Konya, Kayseri, Erzurum, Maraş hatta ulaştığı oy oranının da desteği sayesinde Gaziantep artık bu tanıma uygun yaşam biçimi ve ruhu olan kentler…
Bir de seküler İzmir var diğer cepheye örnek olan. (Anımsayalım sonradan sürçü lisan olarak dile getirildiği ifade edilse de 'Gavur İzmir' tanımı durup dururken ortaya atılmış bir söylem değildi. Aksine ayrışan kentleri algılayan bir düşüncenin dışa vurumuydu tanım)
Bu yerel seçimde Mersin gibi, Adana ve Antalya gibi iki arada 'Araf'ta' kalan kararsız kentler var..
Bu kentler sadece Büyükşehir' e veya beldelerine başkan seçmeyecekler. Daha da önemlisi 'muhafazakarlık' ile 'sekülerlik' arasında kararsız gibi duran bu ve benzeri kentler bir tercih yapmak zorunda kalacaklar.

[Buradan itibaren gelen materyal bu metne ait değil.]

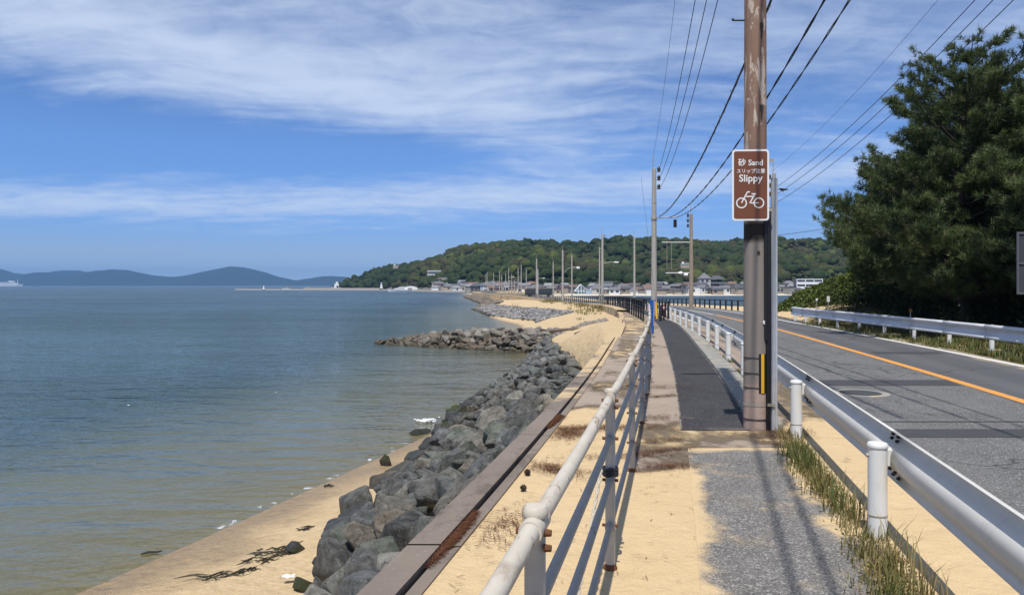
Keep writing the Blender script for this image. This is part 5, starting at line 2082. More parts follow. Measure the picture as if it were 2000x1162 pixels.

150 yıldır kozmopolit yapısını korumuş, limanı sayesinde elinde tuttuğu dünyaya açılma avantajını, çok renkli, çok seslilik özellikleriyle harmanlayarak ister istemez özgür yaşam biçimini benimsemiş Mersinli her birey, son tahlilde seçimini buna göre yapacaktır diye düşünüyorum.